◆ The task: Retype, please, the listing from its opening line through the line that contains "from mathutils import", both included, without the pictures.

◆ Dataset rows:
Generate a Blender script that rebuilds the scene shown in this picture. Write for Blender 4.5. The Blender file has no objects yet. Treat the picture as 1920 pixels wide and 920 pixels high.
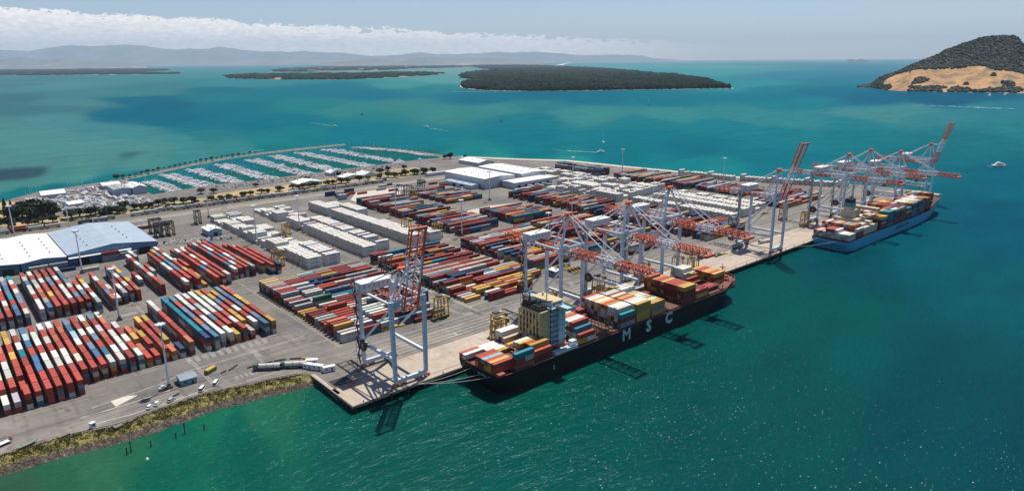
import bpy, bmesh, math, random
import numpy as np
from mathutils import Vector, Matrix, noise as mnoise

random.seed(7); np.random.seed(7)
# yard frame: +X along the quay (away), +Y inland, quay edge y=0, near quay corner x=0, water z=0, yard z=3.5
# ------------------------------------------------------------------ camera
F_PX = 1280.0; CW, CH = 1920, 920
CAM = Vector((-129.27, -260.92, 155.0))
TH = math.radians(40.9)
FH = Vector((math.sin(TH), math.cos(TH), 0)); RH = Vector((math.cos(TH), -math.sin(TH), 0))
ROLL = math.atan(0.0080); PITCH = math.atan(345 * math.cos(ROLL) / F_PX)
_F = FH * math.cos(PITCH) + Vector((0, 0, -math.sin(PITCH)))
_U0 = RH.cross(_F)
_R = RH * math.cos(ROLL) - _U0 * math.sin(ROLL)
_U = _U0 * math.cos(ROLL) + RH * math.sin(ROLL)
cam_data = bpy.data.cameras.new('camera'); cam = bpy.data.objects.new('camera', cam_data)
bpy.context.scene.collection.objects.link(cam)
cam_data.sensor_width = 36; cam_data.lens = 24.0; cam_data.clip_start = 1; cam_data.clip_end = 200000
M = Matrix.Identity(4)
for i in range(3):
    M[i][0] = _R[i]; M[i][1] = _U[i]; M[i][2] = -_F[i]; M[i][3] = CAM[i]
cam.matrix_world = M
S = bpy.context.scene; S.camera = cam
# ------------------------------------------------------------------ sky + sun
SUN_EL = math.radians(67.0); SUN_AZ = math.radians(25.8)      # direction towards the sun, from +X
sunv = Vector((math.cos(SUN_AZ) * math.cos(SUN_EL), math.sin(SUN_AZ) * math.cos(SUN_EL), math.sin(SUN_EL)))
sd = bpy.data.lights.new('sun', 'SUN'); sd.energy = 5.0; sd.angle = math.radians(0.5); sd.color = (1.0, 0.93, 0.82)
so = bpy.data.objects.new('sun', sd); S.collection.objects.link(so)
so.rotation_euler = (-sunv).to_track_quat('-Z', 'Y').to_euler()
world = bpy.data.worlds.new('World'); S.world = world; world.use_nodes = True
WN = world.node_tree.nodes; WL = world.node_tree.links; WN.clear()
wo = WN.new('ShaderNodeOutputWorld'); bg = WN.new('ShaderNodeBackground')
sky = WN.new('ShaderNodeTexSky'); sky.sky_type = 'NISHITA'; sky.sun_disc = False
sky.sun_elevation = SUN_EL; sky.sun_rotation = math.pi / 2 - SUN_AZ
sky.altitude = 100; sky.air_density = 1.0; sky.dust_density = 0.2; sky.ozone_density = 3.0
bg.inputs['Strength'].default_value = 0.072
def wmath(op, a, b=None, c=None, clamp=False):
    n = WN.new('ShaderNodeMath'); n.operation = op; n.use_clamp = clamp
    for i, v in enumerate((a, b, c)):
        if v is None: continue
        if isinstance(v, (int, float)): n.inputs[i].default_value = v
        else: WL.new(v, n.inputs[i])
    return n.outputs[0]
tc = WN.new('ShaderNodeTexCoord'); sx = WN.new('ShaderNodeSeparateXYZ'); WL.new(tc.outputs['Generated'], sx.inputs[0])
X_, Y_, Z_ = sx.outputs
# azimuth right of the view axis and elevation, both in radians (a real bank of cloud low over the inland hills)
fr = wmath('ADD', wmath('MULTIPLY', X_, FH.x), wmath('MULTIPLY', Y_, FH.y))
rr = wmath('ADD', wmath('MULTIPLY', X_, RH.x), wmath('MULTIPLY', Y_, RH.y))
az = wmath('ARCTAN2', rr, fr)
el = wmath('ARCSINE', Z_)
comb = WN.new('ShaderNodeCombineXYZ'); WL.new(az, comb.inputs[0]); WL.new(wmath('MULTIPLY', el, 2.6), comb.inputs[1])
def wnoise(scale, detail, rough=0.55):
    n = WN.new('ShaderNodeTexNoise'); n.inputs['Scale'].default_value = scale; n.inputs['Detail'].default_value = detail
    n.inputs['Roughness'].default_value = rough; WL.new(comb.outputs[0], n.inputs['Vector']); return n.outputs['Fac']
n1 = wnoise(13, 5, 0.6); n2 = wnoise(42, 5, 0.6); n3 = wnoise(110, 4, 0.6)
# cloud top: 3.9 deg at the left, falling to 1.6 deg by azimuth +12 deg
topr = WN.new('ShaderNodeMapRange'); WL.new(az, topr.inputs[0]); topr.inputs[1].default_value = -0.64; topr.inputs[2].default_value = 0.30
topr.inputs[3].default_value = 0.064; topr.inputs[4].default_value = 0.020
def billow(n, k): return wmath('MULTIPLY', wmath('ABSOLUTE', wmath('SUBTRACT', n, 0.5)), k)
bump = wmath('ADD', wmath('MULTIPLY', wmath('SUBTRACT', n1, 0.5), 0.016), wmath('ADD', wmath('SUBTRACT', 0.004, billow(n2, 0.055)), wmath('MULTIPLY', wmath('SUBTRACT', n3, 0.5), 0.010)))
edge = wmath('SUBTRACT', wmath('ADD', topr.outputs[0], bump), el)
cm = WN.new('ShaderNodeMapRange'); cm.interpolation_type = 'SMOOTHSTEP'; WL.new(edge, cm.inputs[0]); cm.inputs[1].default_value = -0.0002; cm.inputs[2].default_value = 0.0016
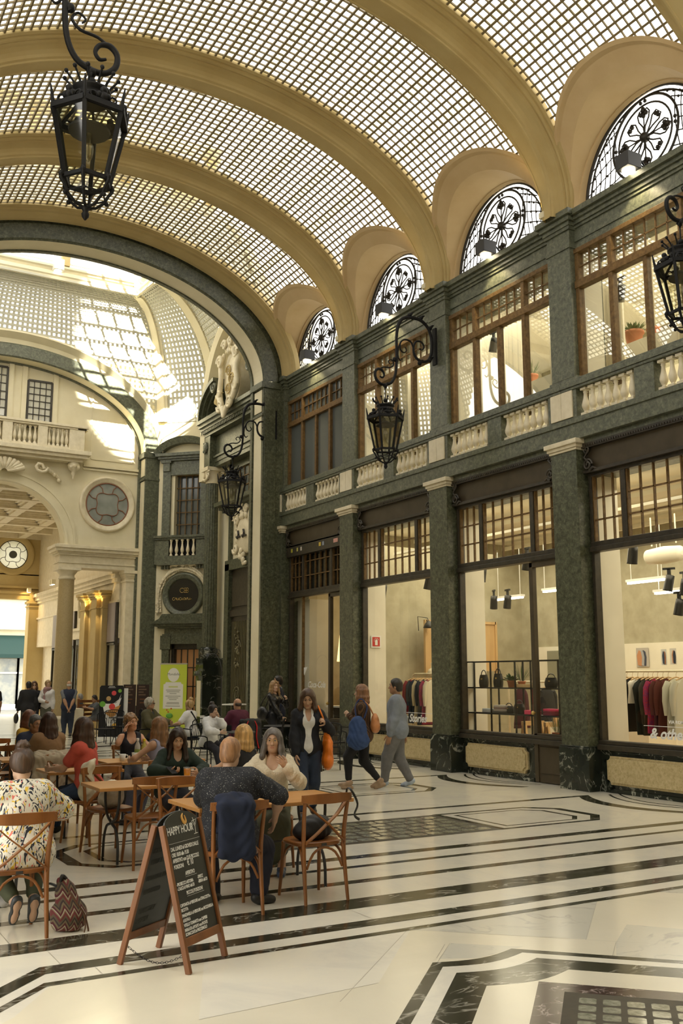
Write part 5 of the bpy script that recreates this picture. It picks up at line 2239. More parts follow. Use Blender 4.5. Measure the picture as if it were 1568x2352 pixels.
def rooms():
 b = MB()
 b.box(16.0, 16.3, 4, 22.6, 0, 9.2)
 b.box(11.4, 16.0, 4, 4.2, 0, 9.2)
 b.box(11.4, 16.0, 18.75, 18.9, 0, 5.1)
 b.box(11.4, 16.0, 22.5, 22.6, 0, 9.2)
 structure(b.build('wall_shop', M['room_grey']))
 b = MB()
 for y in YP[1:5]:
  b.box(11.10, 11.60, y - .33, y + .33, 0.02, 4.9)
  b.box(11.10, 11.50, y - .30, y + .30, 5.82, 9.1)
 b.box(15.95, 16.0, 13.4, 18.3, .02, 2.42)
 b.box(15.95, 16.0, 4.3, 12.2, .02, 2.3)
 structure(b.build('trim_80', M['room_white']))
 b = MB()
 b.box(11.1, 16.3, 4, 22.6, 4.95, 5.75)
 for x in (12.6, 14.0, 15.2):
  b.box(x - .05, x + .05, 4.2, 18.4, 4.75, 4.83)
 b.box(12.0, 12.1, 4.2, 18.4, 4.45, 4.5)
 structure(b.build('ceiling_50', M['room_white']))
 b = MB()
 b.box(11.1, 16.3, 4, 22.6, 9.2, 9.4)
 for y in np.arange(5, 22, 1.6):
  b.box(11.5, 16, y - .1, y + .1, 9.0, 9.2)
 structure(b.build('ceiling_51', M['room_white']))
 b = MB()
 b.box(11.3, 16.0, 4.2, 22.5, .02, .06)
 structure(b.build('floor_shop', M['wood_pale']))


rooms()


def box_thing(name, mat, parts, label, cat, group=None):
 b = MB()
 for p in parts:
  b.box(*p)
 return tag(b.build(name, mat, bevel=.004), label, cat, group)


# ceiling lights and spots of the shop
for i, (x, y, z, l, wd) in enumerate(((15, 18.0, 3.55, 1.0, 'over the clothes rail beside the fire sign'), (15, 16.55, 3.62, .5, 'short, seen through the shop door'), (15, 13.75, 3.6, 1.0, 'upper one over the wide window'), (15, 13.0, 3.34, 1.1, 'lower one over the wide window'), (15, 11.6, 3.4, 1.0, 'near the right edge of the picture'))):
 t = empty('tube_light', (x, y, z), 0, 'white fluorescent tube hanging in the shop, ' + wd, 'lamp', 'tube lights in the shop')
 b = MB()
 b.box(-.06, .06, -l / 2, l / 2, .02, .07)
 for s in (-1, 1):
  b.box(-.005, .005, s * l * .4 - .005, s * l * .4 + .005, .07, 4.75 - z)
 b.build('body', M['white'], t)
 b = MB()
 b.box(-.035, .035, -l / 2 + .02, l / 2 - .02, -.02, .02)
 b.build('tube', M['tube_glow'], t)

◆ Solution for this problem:
Generate a Blender script that rebuilds the scene shown in this picture. Write for Blender 4.5. The Blender file has no objects yet. Treat the picture as 1920 pixels wide and 920 pixels high.
import bpy, bmesh, math, random
import numpy as np
from mathutils import Vector, Matrix, noise as mnoise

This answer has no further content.